You can always call a c program for something you absolutely need speed for though right?

https://github.com/elixir-lang/elixir/wiki/Interoperability-...

Yup, and dirty NIFs for long running(>1ms) are just around the corner in BEAM.
> And I'm kinda avoiding that on a quad core CPU your > C program is really going to only use one core out > of the box while elixir will use all four.)

I think that's a pretty major factor to avoid -- multicore processors are the immediate/commercial foreseeable future of CPUs, so its not inconsequential that Erlang/Elixir allow you to be able to use cheap processes in order take full advantage of this

Just a note for blog authors - please add link to your product on your blog, in visible. I almost didn't check what you do, because I'm almost too lazy to click on address bar and remove "blog" prefix.
The bottom of the article has multiple links. Curious what you would recommend instead while not spamming the article?
I wanted to know, before reading article, what is their product, so I didn't notice links at the bottom. Honesty I was expecting that logo, that says "GitMonitor" not "GitMonitor blog", will take me to their page, or something similar next to it.
We've being playing with Elixir and are planing to ship first production app in the Fall. Very productive and unique environment.
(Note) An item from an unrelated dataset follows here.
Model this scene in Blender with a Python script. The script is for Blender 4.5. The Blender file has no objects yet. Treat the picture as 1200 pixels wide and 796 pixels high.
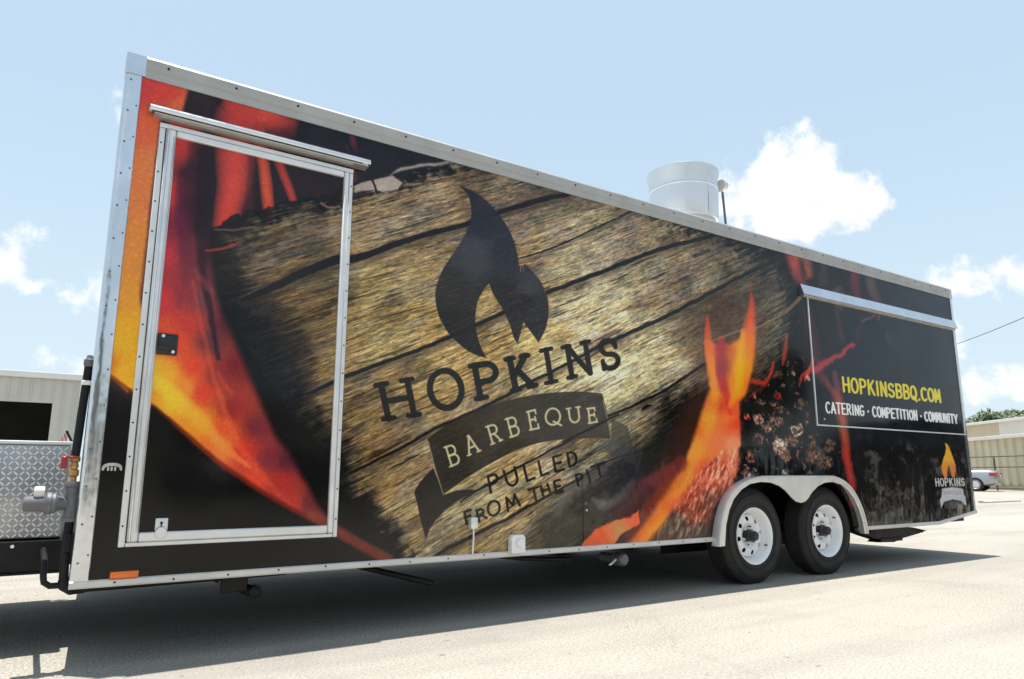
import bpy, bmesh, math, random
import numpy as np
from mathutils import Vector, Matrix
random.seed(7)
S = bpy.context.scene
COL = S.collection
PI = math.pi

# ------------------------------------------------------------------ camera
CAM = np.array([-0.1853, -3.4520, 0.777])
FPX = 834.43                       # focal length in pixels of a 1200 x 796 frame
RC = np.array([[0.8309217847918475, 0.10444023246641905, 0.5464990625798831],
               [-0.5563867610139518, 0.15303956007121597, 0.8167084334213848],
               [0.0016612425272571163, -0.9826856724790328, 0.185273067059669]])
cd = bpy.data.cameras.new('camera')
cam = bpy.data.objects.new('camera', cd); COL.objects.link(cam)
cd.sensor_width = 36; cd.lens = FPX / 1200 * 36; cd.clip_end = 3000; cd.clip_start = 0.05
M = Matrix.Identity(4)
for i in range(3):
    M[i][0] = RC[i, 0]; M[i][1] = -RC[i, 1]; M[i][2] = -RC[i, 2]; M[i][3] = CAM[i]
cam.matrix_world = M
S.camera = cam

# ------------------------------------------------------------------ light and exposure
S.view_settings.view_transform = 'Standard'; S.view_settings.look = 'None'
S.view_settings.gamma = 1.0; S.view_settings.exposure = 0.93
S.view_settings.use_curve_mapping = False
S.cycles.use_denoising = True
S.cycles.max_bounces = 8
ART_GAIN, ART_LIFT = 1.07, 0.005
TO_SUN = Vector((-0.115, 0.125, 2.67)).normalized()
sl = bpy.data.lights.new('sun', 'SUN'); sl.energy = 4.0; sl.angle = math.radians(0.53); sl.color = (1, 0.965, 0.91)
sun = bpy.data.objects.new('sun', sl); COL.objects.link(sun)
sun.rotation_euler = TO_SUN.to_track_quat('Z', 'Y').to_euler(); sun.location = (0, 0, 30)

w = bpy.data.worlds.new('World'); S.world = w; w.use_nodes = True
wt = w.node_tree; wt.nodes.clear()
def WN(t, **k):
    n = wt.nodes.new(t)
    for a, b in k.items(): setattr(n, a, b)
    return n
def wmath(op, a, b=None, c=None, clamp=False):
    n = WN('ShaderNodeMath', operation=op, use_clamp=clamp)
    for i, v in enumerate((a, b, c)):
        if v is None: continue
        if isinstance(v, (int, float)): n.inputs[i].default_value = v
        else: wt.links.new(v, n.inputs[i])
    return n.outputs[0]
def wvec(op, a, b=None):
    n = WN('ShaderNodeVectorMath', operation=op)
    for i, v in enumerate((a, b)):
        if v is None: continue
        if isinstance(v, (tuple, list)): n.inputs[i].default_value = v
        else: wt.links.new(v, n.inputs[i])
    return n
sky = WN('ShaderNodeTexSky', sky_type='NISHITA', sun_disc=False)
sky.sun_elevation = math.asin(TO_SUN.z)
sky.sun_rotation = math.atan2(TO_SUN.x, TO_SUN.y)
sky.air_density = 1.0; sky.dust_density = 2.0; sky.ozone_density = 1.0; sky.altitude = 100
tc = WN('ShaderNodeTexCoord')
nz = WN('ShaderNodeTexNoise'); nz.inputs['Scale'].default_value = 9; nz.inputs['Detail'].default_value = 7; nz.inputs['Roughness'].default_value = 0.62
wt.links.new(tc.outputs['Generated'], nz.inputs['Vector'])
off = wvec('SUBTRACT', nz.outputs['Color'], (0.5, 0.5, 0.5))
sc_ = WN('ShaderNodeVectorMath', operation='SCALE'); wt.links.new(off.outputs[0], sc_.inputs[0]); sc_.inputs['Scale'].default_value = 0.075
dirv = wvec('ADD', tc.outputs['Generated'], sc_.outputs[0]).outputs[0]
# each puff: unit direction of its middle and its angular radius (sideways wider than tall)
PUFFS = [(904,206,25),(916,178,20),(935,186,25),(958,196,24),(930,205,32),(955,218,32),(925,236,34),(890,228,30),(872,240,24),(860,222,14),(853,205,8),(978,226,24),(1002,230,24),(1016,222,15),(1018,242,19),(988,250,22),(905,256,28),(940,256,28),(968,250,24),
 (-6,306,20),(6,304,14),(12,322,10),(28,329,7),(40,332,5),(-24,292,22),(38,271,7),(48,277,6),(10,273,5),(24,274,5),(0,346,6),
 (84,342,9),(97,347,11),(112,340,13),(130,345,16),(60,424,8),(75,424,10),(92,427,10),(106,424,10),(50,421,6),
 (1108,328,14),(1128,326,18),(1148,332,16),(1170,322,12),(1190,322,14),(1210,324,14),(1100,330,9),
 (1152,445,14),(1170,440,18),(1190,446,18),(1210,448,20),(1140,452,11),(1124,390,10),(1118,398,9),
 (136,106,4),(137,140,4)]
field = None
for (px, py, r) in PUFFS:
    d = RC @ np.array([px - 600, py - 398, FPX]); L = np.linalg.norm(d); d = d / L
    rr = r / L
    dist = wvec('DISTANCE', dirv, tuple(float(q) for q in d)).outputs['Value']
    f = wmath('MULTIPLY_ADD', dist, -1.0, rr * 1.05)
    field = f if field is None else wmath('SMOOTH_MAX', field, f, 0.012)
n2 = WN('ShaderNodeTexNoise'); n2.inputs['Scale'].default_value = 34; n2.inputs['Detail'].default_value = 6; n2.inputs['Roughness'].default_value = 0.6
wt.links.new(tc.outputs['Generated'], n2.inputs['Vector'])
fn = wmath('MULTIPLY_ADD', n2.outputs['Fac'], 0.06, wmath('ADD', field, -0.030))
dens = WN('ShaderNodeMapRange', interpolation_type='SMOOTHSTEP'); wt.links.new(fn, dens.inputs['Value'])
dens.inputs['From Min'].default_value = -0.008; dens.inputs['From Max'].default_value = 0.015
# scattered fair-weather clouds over the rest of the sky
sep = WN('ShaderNodeSeparateXYZ'); wt.links.new(tc.outputs['Generated'], sep.inputs[0])
zz = wmath('ADD', wmath('MAXIMUM', sep.outputs['Z'], 0.0), 0.12)
dv = WN('ShaderNodeVectorMath', operation='DIVIDE'); wt.links.new(tc.outputs['Generated'], dv.inputs[0])
cmb = WN('ShaderNodeCombineXYZ')
for i in range(3): wt.links.new(zz, cmb.inputs[i])
wt.links.new(cmb.outputs[0], dv.inputs[1])
n3 = WN('ShaderNodeTexNoise'); n3.inputs['Scale'].default_value = 1.1; n3.inputs['Detail'].default_value = 8; n3.inputs['Roughness'].default_value = 0.55
wt.links.new(dv.outputs[0], n3.inputs['Vector'])
d3 = WN('ShaderNodeMapRange', interpolation_type='SMOOTHSTEP'); wt.links.new(n3.outputs['Fac'], d3.inputs['Value'])
d3.inputs['From Min'].default_value = 0.60; d3.inputs['From Max'].default_value = 0.70
back = WN('ShaderNodeMapRange'); wt.links.new(sep.outputs['Y'], back.inputs['Value'])
back.inputs['From Min'].default_value = 0.05; back.inputs['From Max'].default_value = -0.15
d3m = wmath('MULTIPLY', d3.outputs[0], back.outputs[0])
cl = wmath('MAXIMUM', dens.outputs[0], d3m)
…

Coming from node it's so much nicer for concurrency not to mention all the other cool features of BEAM VM.
Can someone explain this? "Umbrella projects ... [are] a really great concept that allows us to have multiple microservices living in the same codebase, while giving us the flexibility to scale each service separately". How is this any different from just storing the code for multiple services in the same repository?